Agent

The individual or group of people who undertake the task of initiating and managing change in an organisation is known as a change agent. A change agent, through their preference of outward curiosity, identifies the potential solution or opportunity, as well as how to incorporate them effectively into existing frameworks.

One of the biggest challenges in organisations of any type is recognising potential growth opportunities and then bringing those opportunities to fruition through demonstrating flexibility and resilience across their existing and potential markets.

As change agents, we need to adopt the curious mindset required to identify these potential opportunities in the first place, and then adjust our EI to reflect the same level of flexibility and resilience in determining the benefits to the organisation and the people involved.
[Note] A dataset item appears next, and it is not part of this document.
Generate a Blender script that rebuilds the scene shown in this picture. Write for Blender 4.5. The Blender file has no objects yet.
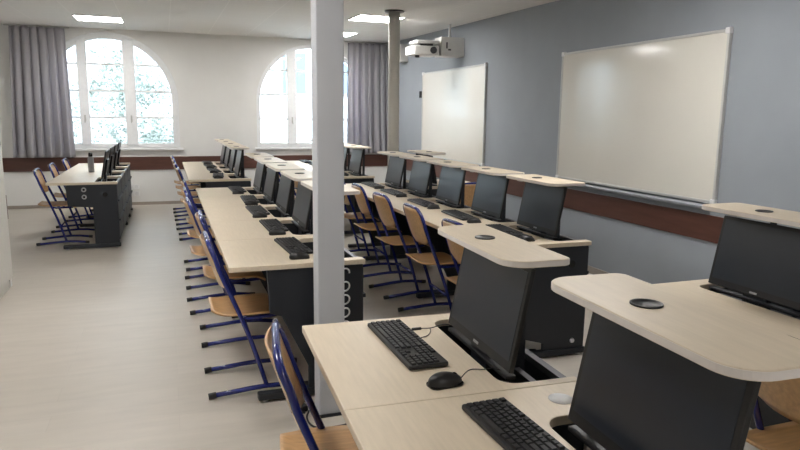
import bpy, bmesh, math, random
from math import sin, cos, pi, radians, hypot
from mathutils import Vector, Matrix
random.seed(7)
S = bpy.context.scene
COL = S.collection

# ---------------------------------------------------------------- helpers
class MB:
    def __init__(s): s.bm = bmesh.new()
    def _faces(s, vs, fs, smooth=False):
        bv = [s.bm.verts.new(v) for v in vs]
        for f in fs:
            try:
                fc = s.bm.faces.new([bv[i] for i in f]); fc.smooth = smooth
            except ValueError: pass
        return s
    def box(s, x0, x1, y0, y1, z0, z1, M=None):
        vs = [Vector((x, y, z)) for x in (x0, x1) for y in (y0, y1) for z in (z0, z1)]
        if M: vs = [M @ v for v in vs]
        return s._faces(vs, [(0,1,3,2),(4,6,7,5),(0,4,5,1),(2,3,7,6),(0,2,6,4),(1,5,7,3)])
    def prism(s, poly, a, b, axis='z', M=None, smooth=False):
        def P(u, v, w):
            p = {'z': (u, v, w), 'y': (u, w, v), 'x': (w, u, v)}[axis]
            return M @ Vector(p) if M else Vector(p)
        n = len(poly)
        bv = [s.bm.verts.new(P(u, v, a)) for u, v in poly] + [s.bm.verts.new(P(u, v, b)) for u, v in poly]
        s.bm.faces.new(bv[:n]); s.bm.faces.new(bv[n:])
        for i in range(n):
            f = s.bm.faces.new([bv[i], bv[(i+1) % n], bv[n+(i+1) % n], bv[n+i]]); f.smooth = smooth
        return s
    def tube(s, pts, r, seg=10, cap=True, closed=False):
        pts = [Vector(p) for p in pts]; n = len(pts); rings = []
        up = None
        for i, p in enumerate(pts):
            if closed: t = (pts[(i+1) % n] - pts[i-1])
            else: t = pts[min(i+1, n-1)] - pts[max(i-1, 0)]
            t.normalize()
            if up is None:
                up = Vector((0,0,1)) if abs(t.z) < .9 else Vector((0,1,0))
            a = t.cross(up)
            if a.length < 1e-4: a = t.orthogonal()
            a.normalize(); b = a.cross(t).normalized(); up = b
            rr = r(i/(n-1)) if callable(r) else r
            rings.append([s.bm.verts.new(p + a*cos(2*pi*k/seg)*rr + b*sin(2*pi*k/seg)*rr) for k in range(seg)])
        m = n if closed else n-1
        for i in range(m):
            A, B = rings[i], rings[(i+1) % n]
            for k in range(seg):
                f = s.bm.faces.new([A[k], A[(k+1) % seg], B[(k+1) % seg], B[k]]); f.smooth = True
        if cap and not closed:
            s.bm.faces.new(rings[0]); s.bm.faces.new(rings[-1])
        return s
    def lathe(s, prof, c=(0,0,0), seg=24, axis='z', M=None):
        rings = []
        for r, h in prof:
            ring = []
            for k in range(seg):
                a = 2*pi*k/seg
                p = {'z': (r*cos(a), r*sin(a), h), 'y': (r*cos(a), h, r*sin(a)), 'x': (h, r*cos(a), r*sin(a))}[axis]
                v = Vector(p) + Vector(c)
                ring.append(s.bm.verts.new(M @ v if M else v))
            rings.append(ring)
        for A, B in zip(rings, rings[1:]):
            for k in range(seg):
                f = s.bm.faces.new([A[k], A[(k+1) % seg], B[(k+1) % seg], B[k]]); f.smooth = True
        s.bm.faces.new(rings[0]); s.bm.faces.new(rings[-1])
        return s
    def grid(s, fn, nu, nv, smooth=True):
        V = [[s.bm.verts.new(fn(i/nu, j/nv)) for j in range(nv+1)] for i in range(nu+1)]
        for i in range(nu):
            for j in range(nv):
                f = s.bm.faces.new([V[i][j], V[i+1][j], V[i+1][j+1], V[i][j+1]]); f.smooth = smooth
        return s
    def build(s, name, mat, parent=None, bevel=0, seg=2, thick=0, sub=0):
        bmesh.ops.recalc_face_normals(s.bm, faces=s.bm.faces)
        me = bpy.data.meshes.new(name); s.bm.to_mesh(me); s.bm.free()
        me.materials.append(mat)
        o = bpy.data.objects.new(name, me); COL.objects.link(o)
        if parent: o.parent = parent
        if thick:
            m = o.modifiers.new('s', 'SOLIDIFY'); m.thickness = thick; m.offset = 0
        if bevel:
            m = o.modifiers.new('b', 'BEVEL'); m.width = bevel; m.segments = seg; m.limit_method = 'ANGLE'; m.angle_limit = radians(50)
            m.harden_normals = False
        if sub:
            m = o.modifiers.new('u', 'SUBSURF'); m.levels = sub; m.render_levels = sub
        return o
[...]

The same level of EI will be required to ensure that our focus remains equally balanced between bottom-line profit and the necessary human endeavour needed to meet it.

Change agents are never happy with here and now, they are always curious about how things work and, indeed, how they might be improved or done entirely differently.

Curiosity is a component link between the cognitive and the EI part of the brain. It primes the mind ready for learning new things.

When we become curious, we are using a lot more than just a single neural pathway. We are using all our stored subconscious data to make sense of the situation.

We then rationalise that data using our emotional perspective, which may be influenced by our visual, auditory, and even our kinaesthetic signal processing.

At the same time, our cognitive mind is trying to make sense of the situation and then come up with alternative solutions.

Curiosity is a shared process across almost all living entities on our planet. Curiosity keeps us safe and it also evolves and develops our species. The more curious we become, the faster we can adapt, grow and develop.

What stops people becoming curious?

The answer is just routine, ritualistic or habitual behaviour, which quite often is underscored by complacency.

If we want to keep growing as individuals, we must break any or all of these rigid behaviours that stop us developing a new mindset based on possibility and the potential in all things.

Activity

  1. 1Identify which habits are most likely to be stopping you from becoming more curious and then answer the following questions for each one:
    • How does this (negative) habit inhibit you?
    • What alternative (positive) habit could you replace this with?
    • How will you know when you have changed this habit?
  2. 2Focus your curiosity on a single thing; it might be something singular like a blade of grass, or something bigger like a tree, the shape of a building, or the ripples on the water surrounding a fountain (anything that you can focus on).
    • What are the intricate details you can pick out?
    • How do these elements relate to one another, specifically?
    • How could you change the relationship between these elements?
    • What is the outcome of those combined changes?